A Munich court has rejected inheritance claims made by a cousin of Cornelius Gurlitt, a reclusive art collector who died at the age of 81 this past May, to Gurlitt’s collection of over 1,000 artworks, The New York Times reports. Before he died, Gurlitt had willed his art trove—comprised of works by Gauguin, Renoir, Monet, and Cézanne, originally purchased by his father for an art museum Hitler was planning—to the Kunstmuseum Bern in Switzerland. According to a statement released on the court’s website, the court has ruled that ownership belongs to the museum, dismissing the cousin’s claims that Gurlitt was unable to make a will at the time of its signing.
The works were rediscovered back in 2012 during a routine tax investigation of Gurlitt’s house.

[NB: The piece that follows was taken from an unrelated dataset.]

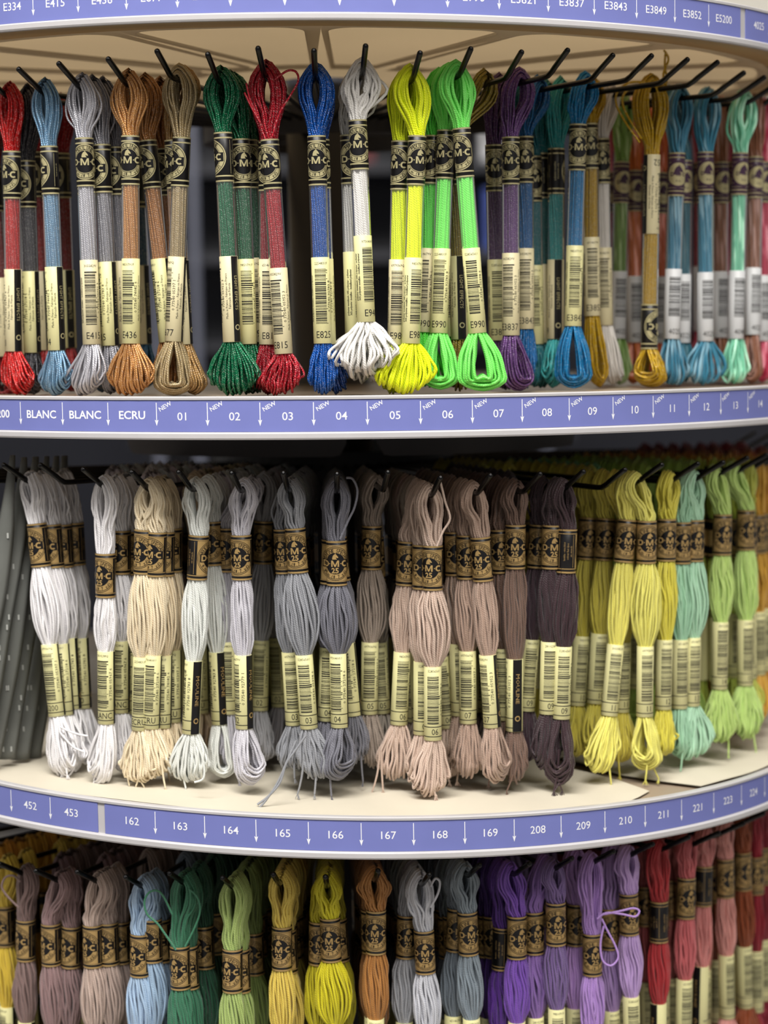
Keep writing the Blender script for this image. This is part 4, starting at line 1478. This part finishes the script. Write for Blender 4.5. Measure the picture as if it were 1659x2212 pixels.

Afterwards, the article states,
The trove was discovered in 2012, when tax officers searched Mr. Gurlitt’s house as part of a routine tax investigation. The German government had kept the discovery a secret, but a German journalist learned of the investigation in late 2013.
The Kunstmuseum Bern signed an agreement accepting the works from the state of Bavaria in November. The museum was preparing to accept the trove when a lawsuit by Uta Werner, a cousin of Mr. Gurlitt, blocked their transfer that same month.
The museum has set up a task force to investigate which of the works might have been looted from Jewish families. It has already identified several such pieces, including one by Matisse, and the museum plans to return them to the families of the original owners.
Werner has one month to appeal the court’s decision.